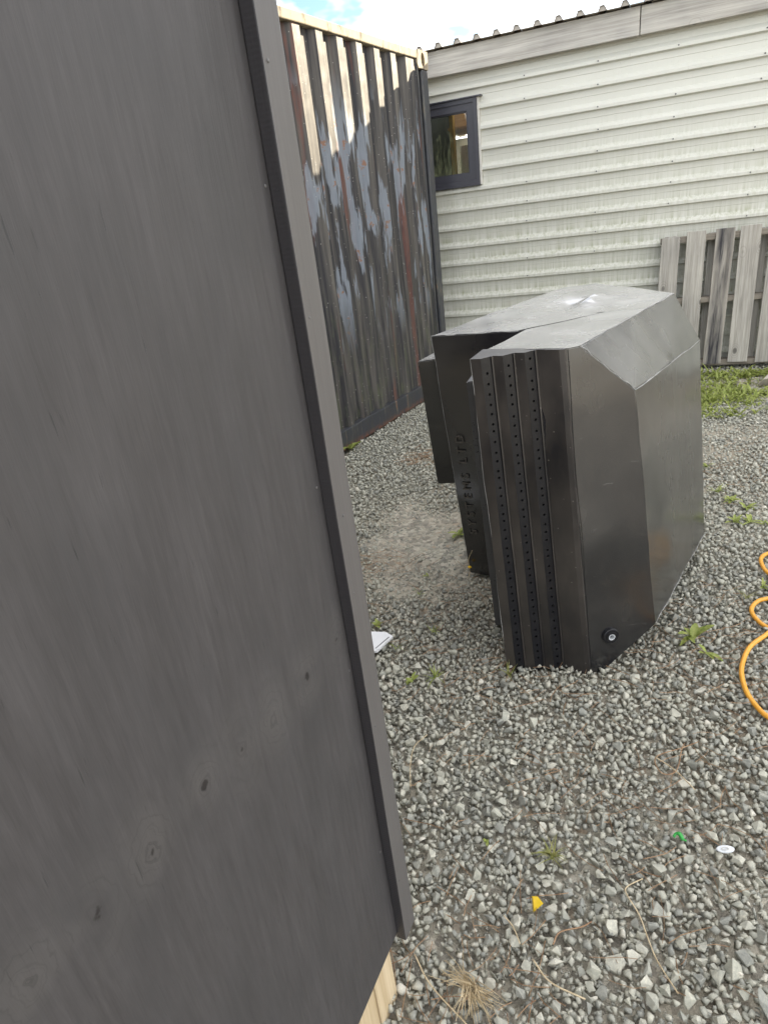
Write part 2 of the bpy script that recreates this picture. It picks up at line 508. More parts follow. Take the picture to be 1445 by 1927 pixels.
m, nt = newmat('glossy_black_polyethylene')
c = nd(nt, 'ShaderNodeNewGeometry').outputs['Position']
dust = noise_(nt, c, 14, 5, .6)
col = mix(nt, mapr(nt, dust, .5, .75, 0, .5), (0.009, 0.009, 0.011), (0.022, 0.021, 0.021))
finish(nt, col, .30, .35, noise_(nt, c, 60, 3), .08, .004)
M['tank_rib'] = m
m, nt = newmat('dusty_black_polyethylene')
geo = nd(nt, 'ShaderNodeNewGeometry')
c = geo.outputs['Position']
dust = noise_(nt, mapping(nt, c, (1, 1, .5)), 7, 4, .6)
col = mix(nt, mapr(nt, dust, .30, .72), (0.014, 0.0135, 0.0145), (0.066, 0.056, 0.047))
spk = mapr(nt, nd(nt, 'ShaderNodeTexVoronoi', {'Vector': c, 'Scale': 36.0}, feature='F1').outputs['Distance'], .05, .09, .6, 0)
col = mix(nt, spk, col, (0.26, 0.24, 0.21))
finish(nt, col, mapr(nt, dust, .4, .66, .30, .48), .6, noise_(nt, c, 40, 3), .06, .004)
M['tank_dusty'] = m
M['tank_hole'] = simple('black_hole_rim', (0.010, 0.010, 0.011), .4, .5, 60, .2)
M['tank_edge'] = simple('trimmed_edge_highlight', (0.28, 0.275, 0.26), .55, .4, 60, .6, .3)  # worn trimmed edge, its colour paled to paint in white highlights
M['letters'] = simple('scuffed_raised_letters', (0.085, 0.075, 0.062), .45, .5, 60, .4)
M['pvc'] = simple('pale_pipe_plastic', (0.55, 0.57, 0.58), .4, .5, 40, .1)
m, nt = newmat('pitted_grey_plastic')
c = nd(nt, 'ShaderNodeNewGeometry').outputs['Position']
pit = mapr(nt, nd(nt, 'ShaderNodeTexVoronoi', {'Vector': c, 'Scale': 120.0}, feature='F1').outputs['Distance'], .18, .3, 1, 0)
pitm = math_(nt, 'MULTIPLY', pit, mapr(nt, noise_(nt, c, 18, 3), .5, .6))
col = mix(nt, noise_(nt, c, 25, 5), (0.055, 0.055, 0.056), (0.105, 0.102, 0.10))
finish(nt, mix(nt, pitm, col, (0.008, 0.008, 0.008)), .5, .5, math_(nt, 'MULTIPLY', pitm, -1), .3, .004)
M['slab'] = m

M['hose'] = simple('orange_yellow_hose', (0.72, 0.33, 0.035), .38, .5, 25, .10, .05)
M['paper'] = simple('white_board', (0.74, 0.74, 0.74), .5, .4, 20, .06)
M['black_tape'] = simple('black_line', (0.03, 0.03, 0.03), .5)
M['yellow'] = simple('yellow_plastic', (0.62, 0.42, 0.02), .45, .5, 80, .2)
M['green_p'] = simple('green_plastic', (0.03, 0.30, 0.05), .4, .5, 80, .2)
M['white_p'] = simple('white_plastic', (0.70, 0.72, 0.73), .45, .5, 80, .1)
M['blue_p'] = simple('pale_blue_plastic_film', (0.50, 0.56, 0.66), .35, .5, 40, .25)
M['concrete'] = simple('pale_concrete', (0.46, 0.42, 0.35), .9, .2, 45, .25, .5)
M['petal'] = simple('yellow_petal', (0.80, 0.48, 0.01), .6)
M['bark'] = simple('tree_bark', (0.09, 0.07, 0.05), .9, .2, 20, .4, .6)


def leaf_mat(name, a, b, trans=0.35):
    m, nt = newmat(name)
    c = nd(nt, 'ShaderNodeNewGeometry').outputs['Position']
    n = noise_(nt, c, 55, 3)
    col = mix(nt, mapr(nt, n, .3, .7), a, b)
    p = nd(nt, 'ShaderNodeBsdfPrincipled', {'Base Color': col, 'Roughness': .55, 'Specular IOR Level': .35})
    t = nd(nt, 'ShaderNodeBsdfTranslucent', {0: col})
    s = nd(nt, 'ShaderNodeMixShader', {0: trans, 1: p.outputs[0], 2: t.outputs[0]})
    nd(nt, 'ShaderNodeOutputMaterial', {0: s.outputs[0]})
    return m


M['leaf'] = leaf_mat('green_weed_leaf', (0.20, 0.26, 0.05), (0.42, 0.45, 0.14))
M['leaf_y'] = leaf_mat('yellowing_weed_leaf', (0.16, 0.19, 0.05), (0.36, 0.33, 0.12))
M['straw'] = leaf_mat('dry_straw', (0.44, 0.34, 0.20), (0.70, 0.58, 0.38), .15)
M['needle'] = leaf_mat('brown_pine_needles', (0.22, 0.12, 0.065), (0.42, 0.27, 0.15), .1)
M['tree_leaf'] = leaf_mat('dark_tree_leaf', (0.03, 0.055, 0.02), (0.07, 0.11, 0.035), .2)

# ------------------------------------------------------------------ ground
GZ = -.012


def rock_variant(seed, n=13, bev=False):
    rr = random.Random(seed)
    bm = bmesh.new()
    sc = (rr.uniform(.9, 1.2), rr.uniform(.72, 1.0), rr.uniform(.58, .88))
    for i in range(n):
        while True:
            p = Vector((rr.uniform(-1, 1), rr.uniform(-1, 1), rr.uniform(-1, 1)))
            if .2 < p.length < 1:
                break
        p = p.normalized() * rr.uniform(.86, 1.06)
        bm.verts.new((p.x * sc[0], p.y * sc[1], p.z * sc[2]))
    res = bmesh.ops.convex_hull(bm, input=bm.verts[:])
    junk = list({e for e in res['geom_interior'] + res['geom_unused'] if isinstance(e, bmesh.types.BMVert)})
    bmesh.ops.delete(bm, geom=junk, context='VERTS')
    bmesh.ops.dissolve_limit(bm, angle_limit=R(14), verts=bm.verts[:], edges=bm.edges[:])
    if bev:
        bmesh.ops.bevel(bm, geom=bm.edges[:], offset=.028, segments=1, affect='EDGES')
    bmesh.ops.triangulate(bm, faces=bm.faces[:])
    bm.verts.ensure_lookup_table()
    V = np.array([v.co[:] for v in bm.verts])
    F = np.array([[v.index for v in f.verts] for f in bm.faces])
    bm.free()
    return V, F


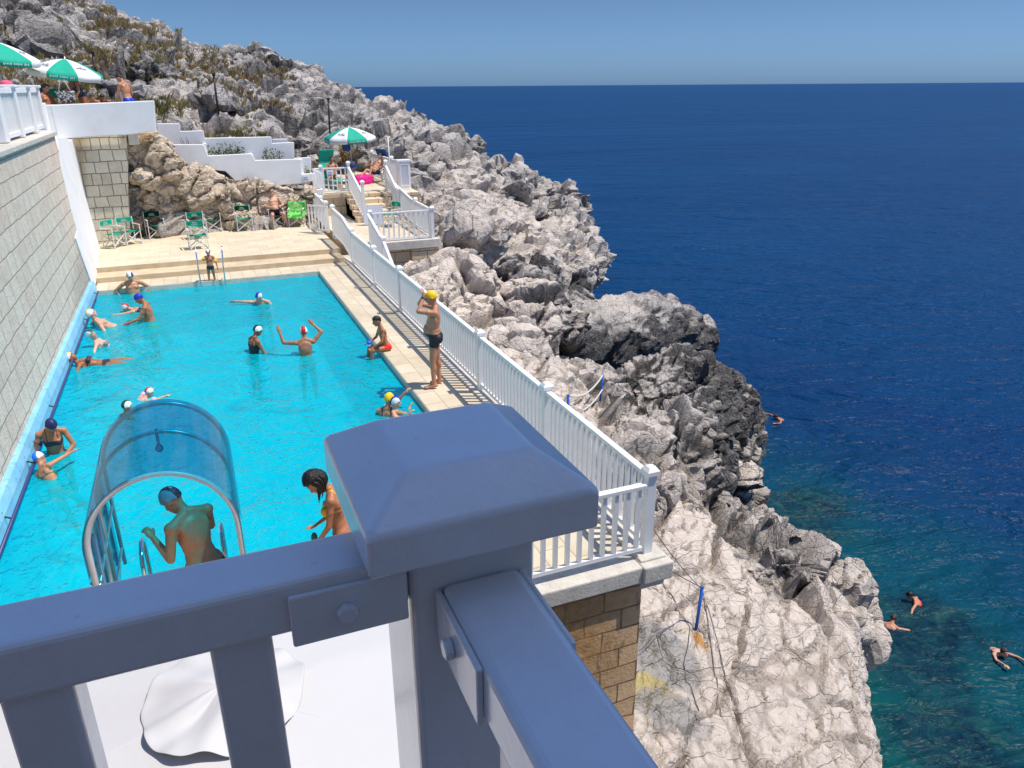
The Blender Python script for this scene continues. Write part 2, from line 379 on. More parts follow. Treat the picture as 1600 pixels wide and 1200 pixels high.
ms = k.n('ShaderNodeMixShader'); k.l(fr.outputs[0], ms.inputs[0]); k.l(tr.outputs[0], ms.inputs[1]); k.l(gl.outputs[0], ms.inputs[2])
vol = k.n('ShaderNodeBsdfDiffuse'); k.l(k.mix(k.rampf(big, .3, .7), (0.0, 0.51, 0.65), (0.0, 0.61, 0.72)), vol.inputs['Color'])
ms2 = k.n('ShaderNodeMixShader', i_0=0.58); k.l(tr.outputs[0], ms2.inputs[1]); k.l(vol.outputs[0], ms2.inputs[2]); k.l(ms2.outputs[0], ms.inputs[1])
k.l(ms.outputs[0], k.out.inputs['Surface']); MAT['pool_water'] = k.m
m = MB(); m.quad((PX0, PY0, WZ), (PX1, PY0, WZ), (PX1, PY1, WZ), (PX0, PY1, WZ))
m.build('pool_water', 'pool_water')['kind'] = 'structure'

# blue painted ledge, hand rail on the pool's left side
m = MB(); m.prism([(-2.80, 3, -.5), (-2.80, 3, .10), (-2.845, 3, .26), (-2.95, 3, .27), (-2.95, 3, -.5)], (0, 20.7, 0))
m.build('blue_wall_base', 'pool_blue_wall', bevel=.008)['kind'] = 'structure'
rail = empty('hand_rail', (-2.72, 16, .05)); tag(rail, 'long dark blue hand rail on brackets along the blue wall base', 'hand rail')
m = MB(); m.tube([(0, -8, 0), (0, -2, 0), (0, 3, 0), (0, 7.2, 0)], .022, 10); m.build('tube', 'navy_rail', rail)
for y in (-7.3, -5.6, -3.9, -1.6, 1.2, 4.2, 6.9):
    m = MB(); m.tube([(0, y, 0), (-.05, y, .03), (-.1, y, .05)], .012, 8); m.box((-.105, y, .05), (.02, .06, .12)); m.build('bracket', 'dark_metal', rail)

# ---------------------------------------------------------------- left stone wall
def lw(y, z): return -2.86 - .085 * max(z, 0) * (1.0)
m = MB(); m.prism([(-2.86, -1, -.6), (-3.20, -1, 4.02), (-4.2, -1, 4.02), (-4.2, -1, -.6)], (0, 25.9, 0))
o = m.build('block_wall', 'wall_blocks'); tag(o, 'tall wall of rough pale stone blocks leaning back along the pool', 'stone wall')
m = MB(); m.span((-4.6, -1, 4.03), (-3.13, 24.95, 4.13)); cp = m.build('coping', 'limestone_cap', o, bevel=.01)
# white painted strip with a ragged edge, far end of the wall
pl = [(92, 216), (99, 262), (116, 330), (130, 360), (119, 372), (127, 400), (140, 430), (151, 453), (154, 440), (158, 388), (150, 350), (140, 318), (128, 280), (117, 250), (105, 214)]
ys = [25.3, 24.4, 24.0, 23.9, 23.2, 23.3, 23.5, 23.7, 24.4, 27.3, 27.4, 27.5, 27.4, 27.4, 27.4]
m = MB(); m.prism([(-2.86 - .085 * at_y(x, y, Y).z - .002, Y, at_y(x, y, Y).z) for (x, y), Y in zip(pl, ys)], (-1.0, .1, 0))
m.span((-4.2, 24.9, -.3), (-3.24, 29.4, 3.7))
o = m.build('white_corner_wall', 'white_render'); tag(o, 'ragged edged white plastered corner at the end of the block wall', 'wall corner')
# back wall of squared blocks
m = MB(); e = at_y(197, 211, 29.35); 
m.prism([(-3.3, 29.35, -.2), (-3.3, 29.35, 3.75), (e.x, 29.35, 3.8), (-1.80, 29.35, 2.9), (-1.97, 29.35, 1.9), (-2.08, 29.35, 1.0), (-2.24, 29.35, -.2)], (0, .8, 0))
o = m.build('square_block_wall', 'back_blocks'); tag(o, 'cream wall of squared stone blocks below the white parapet', 'stone wall')
a, b = at_y(199, 208.5, 29.3), at_y(218, 226, 29.3)
m = MB(); m.span((a.x, 29.28, b.z), (b.x, 30.1, a.z)); o2 = m.build('corner_block', 'limestone_cap', o, bevel=.02)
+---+
**Task objective:**
Write down every line of the data above that includes the string "script".

**Reply:**
Write part 2 of the bpy script that recreates this picture. It picks up at line 508. More parts follow. Take the picture to be 1445 by 1927 pixels.
The Blender Python script for this scene continues. Write part 2, from line 379 on. More parts follow. Treat the picture as 1600 pixels wide and 1200 pixels high.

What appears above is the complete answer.